Egypt’s budget deficit is expected to narrow to 6.3% of GDP –IMF
Egypt’s budget deficit is still expected to narrow by the end of the current fiscal year, but will shrink at a slower pace over the next several years than previously expected, the IMF said in its latest Fiscal Monitor Report (pdf).
The IMF now sees the budget deficit narrowing to 6.3% of GDP by the end of the current fiscal year, compared to 7.3% in FY2020-2021. Although that may seem promising, the 6.3% figure is up 0.5 percentage points from the fund’s previous forecast for the FY2021-2022.
Looking further ahead: The fund’s October projections see the deficit continue to drop until it hits 4.4% of GDP in the FY2025-2026. A slight increase from the 4.2% figure forecasted in the fund’s April report and a bigger increase from last year’s forecast of 3.8%.
The report is expecting the primary surplus to see a slight improvement than previously thought, coming in at 1.7% of GDP at the end of the current fiscal year which will end on 30 July, 2022, from the previously forecasted 1%.
The fund is anticipating a slight increase of 0.2 percentage points in public spending: It now sees spending rising to 27.4% of GDP in FY2021-2022 from the 27.2% recorded during the last fiscal year, which was down from the fund’s 27.9% forecast. The Egyptian government will soon be subject to new budget regulation after the Senate gave its preliminary approval of the Unified Budget Act, which would govern the state’s annual budget and government accountability into an updated bill that accounts for modern budget preparation processes and erases overlap between different pieces of legislation.

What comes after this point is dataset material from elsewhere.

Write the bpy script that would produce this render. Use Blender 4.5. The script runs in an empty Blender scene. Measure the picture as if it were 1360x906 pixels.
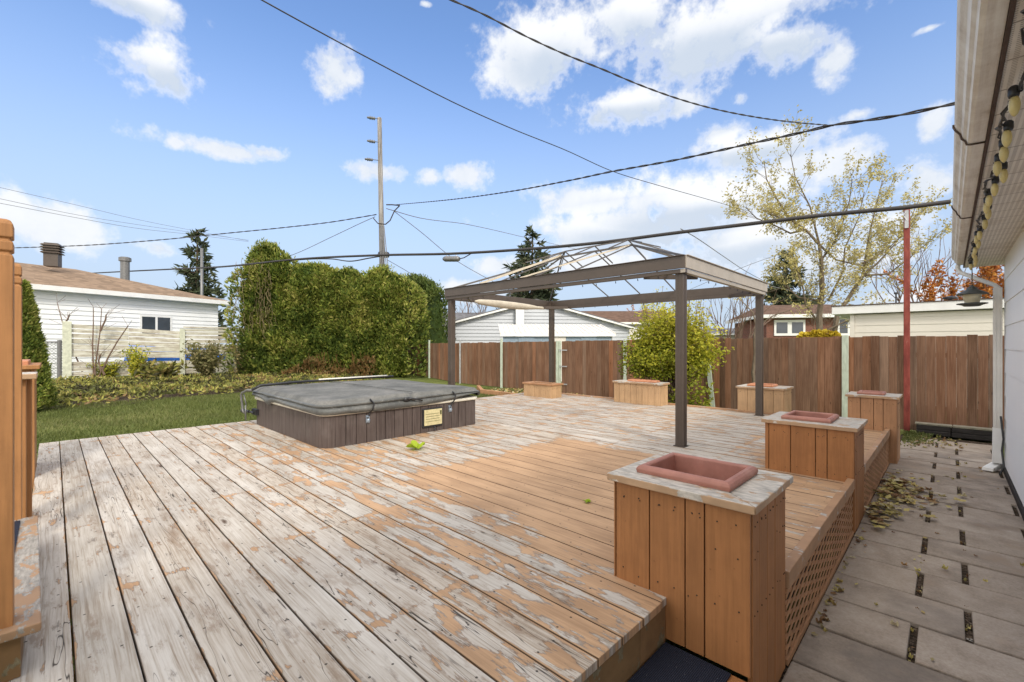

Although the country’s debt is lower than expected: The current fiscal year’s gross debt saw a slight drop to 89.5% from the 88.9% predicted during the fund’s last report in April and a significant drop from last year’s debt, which recorded 91.4%. Debt will continue on its downward trend until FY2025-2026, when it reaches 74.1% and gross financial needs for the current fiscal year will take up 36.9% of the GDP.
With debt decreasing and revenues on the rise, things are looking up for the Egyptian economy as its financial gap becomes smaller and smaller: Revenues are forecasted to rise to 21% in FY2021-2022 from the 19.9% during the last fiscal year and will slowly tick up to reach 21.6% by FY2025-2026.
Additional indicators: Healthcare spending will see a 0.2% rise from 2020-2030. The report is projecting a 2.1% drop in interest rate growth from 2021 to 2026, which comes in line with the Central Bank of Egypt leaving interest rates unchanged for a seventh consecutive meeting last month.
The report’s fiscal projections for Egypt are mainly based on budget sector operations and they are based on the budget for the fiscal year 2021-22 and the fund’s macroeconomic outlook.
These projections come shortly after the IMF slightly downgraded its projection for global growth in 2021 to 5.9% in its October World Economic Outlook report (pdf) — down a slim 0.1 percentage points from 6% in its last update in July.